▸ TASK OBJECTIVE
All the data below goes into the copy word for word, but the pictures don't.

= = = =

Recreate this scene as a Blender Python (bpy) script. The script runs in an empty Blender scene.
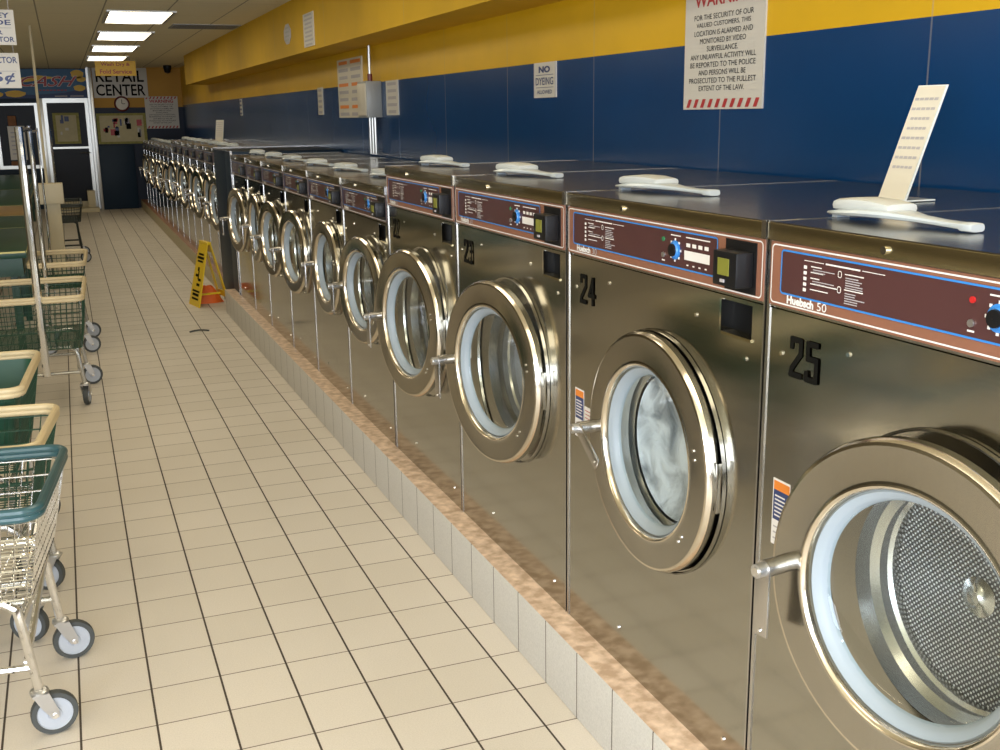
import bpy, bmesh, math, random
from mathutils import Vector, Matrix
random.seed(7)
C = bpy.context.scene.collection
PI = math.pi
# ------------------------------------------------------------------ camera
F, PITCH, YAW, ROLL = 1079.56, .2375, .3741, .0139
sp, cp, sy, cy, sr, cr = math.sin(PITCH), math.cos(PITCH), math.sin(YAW), math.cos(YAW), math.sin(ROLL), math.cos(ROLL)
r0 = Vector((cy, -sy, 0)); u0 = Vector((sy*sp, cy*sp, cp)); fw = Vector((sy*cp, cy*cp, -sp))
rt = r0*cr - u0*sr; up = r0*sr + u0*cr
cam = bpy.data.cameras.new('camera'); cam.sensor_width = 36; cam.lens = F*36/1000; cam.clip_end = 100; cam.clip_start = .05
co = bpy.data.objects.new('camera', cam); C.objects.link(co)
M = Matrix.Identity(4)
for i in range(3):
    M[i][0] = rt[i]; M[i][1] = up[i]; M[i][2] = -fw[i]
M[0][3], M[1][3], M[2][3] = 0, 0, 1.6
co.matrix_world = M
bpy.context.scene.camera = co
# ------------------------------------------------------------------ world, daylight, exposure
w = bpy.data.worlds.new('world'); bpy.context.scene.world = w; w.use_nodes = True
w.node_tree.nodes['Background'].inputs[0].default_value = (.75, .85, 1, 1)
w.node_tree.nodes['Background'].inputs[1].default_value = 1.0

def area(name, loc, rot, sx, sy_, e, col):
    l = bpy.data.lights.new(name, 'AREA'); l.shape = 'RECTANGLE'; l.size = sx; l.size_y = sy_; l.energy = e; l.color = col
    o = bpy.data.objects.new(name, l); C.objects.link(o); o.location = loc; o.rotation_euler = rot
    return o
# daylight entering through the shop window behind the photographer (the window is in wall_front)
area('window_daylight', (-1.5, -2.35, 1.35), (math.radians(90), 0, 0), 5.6, 1.9, 330, (.84, .90, 1))
# the flash of the camera
fl = bpy.data.lights.new('camera_flash', 'POINT'); fl.energy = 26; fl.color = (.86, .92, 1); fl.shadow_soft_size = .03
fo = bpy.data.objects.new('camera_flash', fl); C.objects.link(fo); fo.location = (-.05, 0, 1.68)
vs = bpy.context.scene.view_settings
vs.view_transform = 'Standard'; vs.look = 'None'; vs.exposure = .13; vs.gamma = 1; vs.use_curve_mapping = False

# ------------------------------------------------------------------ materials
def nodes(name):
    m = bpy.data.materials.new(name); m.use_nodes = True
    return m, m.node_tree, m.node_tree.nodes['Principled BSDF']
def N(nt, t, **k):
    n = nt.nodes.new(t)
    for a, b in k.items(): setattr(n, a, b)
    return n
def math_n(nt, op, a, b=None, c=None):
    n = nt.nodes.new('ShaderNodeMath'); n.operation = op
    for i, v in enumerate((a, b, c)):
        if v is None: continue
        if isinstance(v, (int, float)): n.inputs[i].default_value = v
        else: nt.links.new(v, n.inputs[i])
    return n.outputs[0]
def mixc(nt, fac, a, b):
    n = nt.nodes.new('ShaderNodeMix'); n.data_type = 'RGBA'
    for k, v in ((0, fac), (6, a), (7, b)):
        if isinstance(v, (tuple, list)): n.inputs[k].default_value = (*v, 1) if len(v) == 3 else v
        elif isinstance(v, (int, float)): n.inputs[k].default_value = v
        else: nt.links.new(v, n.inputs[k])
    return n.outputs[2]
def mat(name, col, rough=.5, metal=0, var=.0, scale=8, stretch=None, bump=0, emis=None, spec=None, rvar=0):
    m, nt, b = nodes(name)
    b.inputs['Roughness'].default_value = rough; b.inputs['Metallic'].default_value = metal
    if spec is not None: b.inputs['Specular IOR Level'].default_value = spec
    tc = N(nt, 'ShaderNodeTexCoord'); mp = N(nt, 'ShaderNodeMapping')
    nt.links.new(tc.outputs['Object'], mp.inputs[0])
    if stretch: mp.inputs['Scale'].default_value = stretch
    nz = N(nt, 'ShaderNodeTexNoise'); nz.inputs['Scale'].default_value = scale; nz.inputs['Detail'].default_value = 4
    nt.links.new(mp.outputs[0], nz.inputs['Vector'])
    lo = tuple(max(0, c*(1-var)) for c in col); hi = tuple(min(1, c*(1+var)) for c in col)
    nt.links.new(mixc(nt, nz.outputs['Fac'], lo, hi), b.inputs['Base Color'])
    if rvar: nt.links.new(math_n(nt, 'MULTIPLY_ADD', nz.outputs['Fac'], rvar*2, rough-rvar), b.inputs['Roughness'])
    if bump:
        bp = N(nt, 'ShaderNodeBump'); bp.inputs['Strength'].default_value = bump; bp.inputs['Distance'].default_value = .002
        nt.links.new(nz.outputs['Fac'], bp.inputs['Height']); nt.links.new(bp.outputs[0], b.inputs['Normal'])
    if emis: b.inputs['Emission Color'].default_value = (*emis[0], 1); b.inputs['Emission Strength'].default_value = emis[1]
    return m
def line_mask(nt, coord, period, off, width):
    # 1 on a line of given width every period
    a = math_n(nt, 'ADD', coord, -off+width/2)
    p = math_n(nt, 'FLOORED_MODULO', a, period)
    return math_n(nt, 'LESS_THAN', p, width)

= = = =

▸ WORKED ANSWER
Recreate this scene as a Blender Python (bpy) script. The script runs in an empty Blender scene.
import bpy, bmesh, math, random
from mathutils import Vector, Matrix
random.seed(7)
C = bpy.context.scene.collection
PI = math.pi
# ------------------------------------------------------------------ camera
F, PITCH, YAW, ROLL = 1079.56, .2375, .3741, .0139
sp, cp, sy, cy, sr, cr = math.sin(PITCH), math.cos(PITCH), math.sin(YAW), math.cos(YAW), math.sin(ROLL), math.cos(ROLL)
r0 = Vector((cy, -sy, 0)); u0 = Vector((sy*sp, cy*sp, cp)); fw = Vector((sy*cp, cy*cp, -sp))
rt = r0*cr - u0*sr; up = r0*sr + u0*cr
cam = bpy.data.cameras.new('camera'); cam.sensor_width = 36; cam.lens = F*36/1000; cam.clip_end = 100; cam.clip_start = .05
co = bpy.data.objects.new('camera', cam); C.objects.link(co)
M = Matrix.Identity(4)
for i in range(3):
    M[i][0] = rt[i]; M[i][1] = up[i]; M[i][2] = -fw[i]
M[0][3], M[1][3], M[2][3] = 0, 0, 1.6
co.matrix_world = M
bpy.context.scene.camera = co
# ------------------------------------------------------------------ world, daylight, exposure
w = bpy.data.worlds.new('world'); bpy.context.scene.world = w; w.use_nodes = True
w.node_tree.nodes['Background'].inputs[0].default_value = (.75, .85, 1, 1)
w.node_tree.nodes['Background'].inputs[1].default_value = 1.0

def area(name, loc, rot, sx, sy_, e, col):
    l = bpy.data.lights.new(name, 'AREA'); l.shape = 'RECTANGLE'; l.size = sx; l.size_y = sy_; l.energy = e; l.color = col
    o = bpy.data.objects.new(name, l); C.objects.link(o); o.location = loc; o.rotation_euler = rot
    return o
# daylight entering through the shop window behind the photographer (the window is in wall_front)
area('window_daylight', (-1.5, -2.35, 1.35), (math.radians(90), 0, 0), 5.6, 1.9, 330, (.84, .90, 1))
# the flash of the camera
fl = bpy.data.lights.new('camera_flash', 'POINT'); fl.energy = 26; fl.color = (.86, .92, 1); fl.shadow_soft_size = .03
fo = bpy.data.objects.new('camera_flash', fl); C.objects.link(fo); fo.location = (-.05, 0, 1.68)
vs = bpy.context.scene.view_settings
vs.view_transform = 'Standard'; vs.look = 'None'; vs.exposure = .13; vs.gamma = 1; vs.use_curve_mapping = False

# ------------------------------------------------------------------ materials
def nodes(name):
    m = bpy.data.materials.new(name); m.use_nodes = True
    return m, m.node_tree, m.node_tree.nodes['Principled BSDF']
def N(nt, t, **k):
    n = nt.nodes.new(t)
    for a, b in k.items(): setattr(n, a, b)
    return n
def math_n(nt, op, a, b=None, c=None):
    n = nt.nodes.new('ShaderNodeMath'); n.operation = op
    for i, v in enumerate((a, b, c)):
        if v is None: continue
        if isinstance(v, (int, float)): n.inputs[i].default_value = v
        else: nt.links.new(v, n.inputs[i])
    return n.outputs[0]
def mixc(nt, fac, a, b):
    n = nt.nodes.new('ShaderNodeMix'); n.data_type = 'RGBA'
    for k, v in ((0, fac), (6, a), (7, b)):
        if isinstance(v, (tuple, list)): n.inputs[k].default_value = (*v, 1) if len(v) == 3 else v
        elif isinstance(v, (int, float)): n.inputs[k].default_value = v
        else: nt.links.new(v, n.inputs[k])
    return n.outputs[2]
def mat(name, col, rough=.5, metal=0, var=.0, scale=8, stretch=None, bump=0, emis=None, spec=None, rvar=0):
    m, nt, b = nodes(name)
    b.inputs['Roughness'].default_value = rough; b.inputs['Metallic'].default_value = metal
    if spec is not None: b.inputs['Specular IOR Level'].default_value = spec
    tc = N(nt, 'ShaderNodeTexCoord'); mp = N(nt, 'ShaderNodeMapping')
    nt.links.new(tc.outputs['Object'], mp.inputs[0])
    if stretch: mp.inputs['Scale'].default_value = stretch
    nz = N(nt, 'ShaderNodeTexNoise'); nz.inputs['Scale'].default_value = scale; nz.inputs['Detail'].default_value = 4
    nt.links.new(mp.outputs[0], nz.inputs['Vector'])
    lo = tuple(max(0, c*(1-var)) for c in col); hi = tuple(min(1, c*(1+var)) for c in col)
    nt.links.new(mixc(nt, nz.outputs['Fac'], lo, hi), b.inputs['Base Color'])
    if rvar: nt.links.new(math_n(nt, 'MULTIPLY_ADD', nz.outputs['Fac'], rvar*2, rough-rvar), b.inputs['Roughness'])
    if bump:
        bp = N(nt, 'ShaderNodeBump'); bp.inputs['Strength'].default_value = bump; bp.inputs['Distance'].default_value = .002
        nt.links.new(nz.outputs['Fac'], bp.inputs['Height']); nt.links.new(bp.outputs[0], b.inputs['Normal'])
    if emis: b.inputs['Emission Color'].default_value = (*emis[0], 1); b.inputs['Emission Strength'].default_value = emis[1]
    return m
def line_mask(nt, coord, period, off, width):
    # 1 on a line of given width every period
    a = math_n(nt, 'ADD', coord, -off+width/2)
    p = math_n(nt, 'FLOORED_MODULO', a, period)
    return math_n(nt, 'LESS_THAN', p, width)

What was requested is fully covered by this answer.